→ Task prompt:
Transcribe exactly the span of lines that begins the records and ends with the line holding "SC.camera = camo", both boundary lines included.

--- Start of Dataset excerpts ---

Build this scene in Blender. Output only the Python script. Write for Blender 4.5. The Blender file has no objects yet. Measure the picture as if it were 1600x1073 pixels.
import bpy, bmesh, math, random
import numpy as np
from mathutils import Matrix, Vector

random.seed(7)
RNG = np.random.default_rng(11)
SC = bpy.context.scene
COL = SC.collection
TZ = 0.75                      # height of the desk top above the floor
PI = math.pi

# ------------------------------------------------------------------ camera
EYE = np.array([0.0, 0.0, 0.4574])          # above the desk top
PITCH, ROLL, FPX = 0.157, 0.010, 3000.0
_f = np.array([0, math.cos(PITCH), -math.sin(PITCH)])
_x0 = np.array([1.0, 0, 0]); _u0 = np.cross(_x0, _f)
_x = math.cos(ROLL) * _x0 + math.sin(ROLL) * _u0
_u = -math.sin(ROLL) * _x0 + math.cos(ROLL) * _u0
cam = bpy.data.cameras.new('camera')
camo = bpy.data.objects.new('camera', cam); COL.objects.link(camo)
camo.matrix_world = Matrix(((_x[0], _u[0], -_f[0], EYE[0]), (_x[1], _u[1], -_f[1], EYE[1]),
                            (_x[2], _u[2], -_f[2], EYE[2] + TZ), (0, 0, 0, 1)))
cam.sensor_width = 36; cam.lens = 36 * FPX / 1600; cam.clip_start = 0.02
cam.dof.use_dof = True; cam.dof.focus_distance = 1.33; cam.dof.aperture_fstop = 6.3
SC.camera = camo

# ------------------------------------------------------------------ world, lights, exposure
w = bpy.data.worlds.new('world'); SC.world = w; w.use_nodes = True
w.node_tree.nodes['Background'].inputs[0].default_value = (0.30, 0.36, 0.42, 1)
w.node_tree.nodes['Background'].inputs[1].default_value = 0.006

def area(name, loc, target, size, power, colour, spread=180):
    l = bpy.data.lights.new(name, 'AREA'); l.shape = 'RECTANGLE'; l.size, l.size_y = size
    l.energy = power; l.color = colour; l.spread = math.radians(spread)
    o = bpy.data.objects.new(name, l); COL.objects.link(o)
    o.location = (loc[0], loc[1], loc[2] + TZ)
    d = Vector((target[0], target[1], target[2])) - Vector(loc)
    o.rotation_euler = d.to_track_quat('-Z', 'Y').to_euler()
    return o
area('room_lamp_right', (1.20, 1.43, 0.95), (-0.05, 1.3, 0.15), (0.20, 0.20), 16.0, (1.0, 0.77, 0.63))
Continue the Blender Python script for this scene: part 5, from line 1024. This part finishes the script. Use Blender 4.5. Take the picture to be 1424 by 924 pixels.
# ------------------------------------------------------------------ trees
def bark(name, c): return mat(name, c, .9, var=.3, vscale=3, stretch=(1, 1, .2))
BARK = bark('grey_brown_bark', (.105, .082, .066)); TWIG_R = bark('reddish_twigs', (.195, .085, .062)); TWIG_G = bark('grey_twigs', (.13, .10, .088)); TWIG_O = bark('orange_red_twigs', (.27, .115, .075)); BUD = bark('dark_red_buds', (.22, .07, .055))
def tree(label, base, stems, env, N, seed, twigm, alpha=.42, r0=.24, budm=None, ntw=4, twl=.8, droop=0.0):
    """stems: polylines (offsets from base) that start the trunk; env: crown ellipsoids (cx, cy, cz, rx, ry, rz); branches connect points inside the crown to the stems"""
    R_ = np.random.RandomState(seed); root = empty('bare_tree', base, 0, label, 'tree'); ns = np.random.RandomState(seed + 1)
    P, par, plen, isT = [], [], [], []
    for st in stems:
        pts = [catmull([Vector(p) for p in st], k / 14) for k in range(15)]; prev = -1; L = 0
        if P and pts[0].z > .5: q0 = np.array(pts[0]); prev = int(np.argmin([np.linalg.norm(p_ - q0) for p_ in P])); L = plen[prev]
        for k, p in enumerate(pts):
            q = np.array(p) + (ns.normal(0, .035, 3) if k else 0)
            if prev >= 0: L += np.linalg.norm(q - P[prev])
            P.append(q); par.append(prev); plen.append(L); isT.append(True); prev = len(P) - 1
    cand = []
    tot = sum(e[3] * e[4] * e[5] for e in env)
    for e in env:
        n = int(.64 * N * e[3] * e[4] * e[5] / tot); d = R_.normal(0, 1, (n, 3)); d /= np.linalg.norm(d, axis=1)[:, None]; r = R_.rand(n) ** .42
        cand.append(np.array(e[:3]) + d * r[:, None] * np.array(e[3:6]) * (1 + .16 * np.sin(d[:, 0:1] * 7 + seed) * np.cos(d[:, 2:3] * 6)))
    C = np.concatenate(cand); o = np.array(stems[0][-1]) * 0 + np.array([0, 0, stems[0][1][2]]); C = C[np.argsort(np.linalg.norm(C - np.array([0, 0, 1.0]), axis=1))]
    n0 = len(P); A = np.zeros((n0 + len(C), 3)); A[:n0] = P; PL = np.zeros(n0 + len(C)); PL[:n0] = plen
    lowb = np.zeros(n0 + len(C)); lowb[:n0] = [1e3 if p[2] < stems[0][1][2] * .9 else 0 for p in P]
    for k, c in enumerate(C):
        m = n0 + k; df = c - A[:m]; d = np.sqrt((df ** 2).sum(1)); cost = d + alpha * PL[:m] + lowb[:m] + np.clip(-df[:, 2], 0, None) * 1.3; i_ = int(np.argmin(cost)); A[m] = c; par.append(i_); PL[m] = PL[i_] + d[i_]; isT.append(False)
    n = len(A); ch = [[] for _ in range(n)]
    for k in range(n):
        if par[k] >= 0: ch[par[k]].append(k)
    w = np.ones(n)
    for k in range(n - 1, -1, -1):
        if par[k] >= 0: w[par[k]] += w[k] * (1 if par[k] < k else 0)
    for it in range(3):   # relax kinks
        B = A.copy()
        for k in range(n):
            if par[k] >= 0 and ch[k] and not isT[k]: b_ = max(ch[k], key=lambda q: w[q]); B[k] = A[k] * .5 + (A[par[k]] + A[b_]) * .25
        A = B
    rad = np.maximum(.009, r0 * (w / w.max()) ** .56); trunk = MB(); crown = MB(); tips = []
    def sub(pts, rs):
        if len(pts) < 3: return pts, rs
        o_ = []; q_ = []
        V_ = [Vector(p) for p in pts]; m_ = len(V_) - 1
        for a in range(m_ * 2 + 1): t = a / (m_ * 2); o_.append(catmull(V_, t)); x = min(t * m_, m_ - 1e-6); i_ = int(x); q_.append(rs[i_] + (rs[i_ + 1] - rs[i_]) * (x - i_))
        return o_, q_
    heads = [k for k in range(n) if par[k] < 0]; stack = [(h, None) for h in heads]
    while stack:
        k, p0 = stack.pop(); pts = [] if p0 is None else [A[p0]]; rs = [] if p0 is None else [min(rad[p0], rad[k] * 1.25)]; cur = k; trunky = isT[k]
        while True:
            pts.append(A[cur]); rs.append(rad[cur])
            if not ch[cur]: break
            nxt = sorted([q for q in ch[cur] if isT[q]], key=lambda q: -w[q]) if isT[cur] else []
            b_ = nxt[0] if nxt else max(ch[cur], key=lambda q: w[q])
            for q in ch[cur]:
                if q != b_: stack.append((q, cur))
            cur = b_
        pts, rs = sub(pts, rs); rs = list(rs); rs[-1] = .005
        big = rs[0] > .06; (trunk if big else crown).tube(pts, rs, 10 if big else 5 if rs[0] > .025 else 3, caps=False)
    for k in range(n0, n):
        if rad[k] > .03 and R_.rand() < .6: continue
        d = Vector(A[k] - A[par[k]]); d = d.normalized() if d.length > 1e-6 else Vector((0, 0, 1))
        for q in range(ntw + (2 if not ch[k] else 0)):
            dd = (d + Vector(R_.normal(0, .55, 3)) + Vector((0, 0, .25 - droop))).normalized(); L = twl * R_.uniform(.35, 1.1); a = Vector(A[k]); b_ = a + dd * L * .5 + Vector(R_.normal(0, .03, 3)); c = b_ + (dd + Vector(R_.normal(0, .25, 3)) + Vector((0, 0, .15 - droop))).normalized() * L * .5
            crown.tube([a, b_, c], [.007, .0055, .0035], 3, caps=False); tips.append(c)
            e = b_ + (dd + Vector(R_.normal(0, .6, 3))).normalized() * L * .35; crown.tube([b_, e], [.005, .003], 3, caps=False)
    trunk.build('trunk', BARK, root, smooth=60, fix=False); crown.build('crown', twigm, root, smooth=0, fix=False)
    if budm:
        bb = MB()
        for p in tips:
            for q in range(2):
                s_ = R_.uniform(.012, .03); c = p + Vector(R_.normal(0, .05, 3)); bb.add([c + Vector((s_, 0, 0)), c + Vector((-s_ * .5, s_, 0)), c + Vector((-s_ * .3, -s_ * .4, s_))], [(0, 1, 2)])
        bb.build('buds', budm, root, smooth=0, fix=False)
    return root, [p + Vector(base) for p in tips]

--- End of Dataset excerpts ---

→ Task response:
Build this scene in Blender. Output only the Python script. Write for Blender 4.5. The Blender file has no objects yet. Measure the picture as if it were 1600x1073 pixels.
import bpy, bmesh, math, random
import numpy as np
from mathutils import Matrix, Vector

random.seed(7)
RNG = np.random.default_rng(11)
SC = bpy.context.scene
COL = SC.collection
TZ = 0.75                      # height of the desk top above the floor
PI = math.pi

# ------------------------------------------------------------------ camera
EYE = np.array([0.0, 0.0, 0.4574])          # above the desk top
PITCH, ROLL, FPX = 0.157, 0.010, 3000.0
_f = np.array([0, math.cos(PITCH), -math.sin(PITCH)])
_x0 = np.array([1.0, 0, 0]); _u0 = np.cross(_x0, _f)
_x = math.cos(ROLL) * _x0 + math.sin(ROLL) * _u0
_u = -math.sin(ROLL) * _x0 + math.cos(ROLL) * _u0
cam = bpy.data.cameras.new('camera')
camo = bpy.data.objects.new('camera', cam); COL.objects.link(camo)
camo.matrix_world = Matrix(((_x[0], _u[0], -_f[0], EYE[0]), (_x[1], _u[1], -_f[1], EYE[1]),
                            (_x[2], _u[2], -_f[2], EYE[2] + TZ), (0, 0, 0, 1)))
cam.sensor_width = 36; cam.lens = 36 * FPX / 1600; cam.clip_start = 0.02
cam.dof.use_dof = True; cam.dof.focus_distance = 1.33; cam.dof.aperture_fstop = 6.3
SC.camera = camo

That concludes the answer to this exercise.